Technical and Document Lead. Lead development of a detailed groundwater chemical data evaluation for determination of impact to groundwater from the facility. This effort involved data compilation from a large database, validating the data and then evaluating it using hypothesis testing (t-tests) and ANOVA in R. Valid detections of dangerous waste constituents were statistically evaluated at upgradient and downgradient locations with respect to groundwater flow, in order to determine if leaks from the tank farm were responsible for impact to the aquifer beneath the site. A first determination report was written detailing the findings of the data evaluation and statistical comparison for presentation to regulators. Results showed that the site was not impacting groundwater and as a result, monitoring requirements were eased.
Task Lead. Evaluated previously generated experimental residual tank waste contaminant solubility and release data to develop input parameters for numerical contaminant transport models. Oversaw project budget tracking and generation of a monthly budgeting report.
Technical and Document Lead. Used existing groundwater and depth-discrete contaminant of potential concern (COPC) concentration data to created initial condition 3D contaminant plumes to be used in groundwater flow and transport numerical models. Plume creation involved data compilation, creation of two-dimensional plume extent raster grids, determination of aquifer units containing the plumes and plume depth boundaries, creation of a plume depth boundary surface, and assignment of plumes to a fate and transport model grid.
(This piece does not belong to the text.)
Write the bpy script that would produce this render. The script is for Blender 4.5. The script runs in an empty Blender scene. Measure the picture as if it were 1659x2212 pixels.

Task Lead. Created a hydrochemical mixing model using maximum likelihood estimation methods. This model differentiated recharge end members and quantified their respective contribution quantities to mixed groundwater in basalt aquifer production wells. This model was instrumental in identifying different hydrochemical facies in confined basalt aquifers and whether these aquifers receive recharge from a modern source. This work had major groundwater resources implications for groundwater users in the Columbia Basin.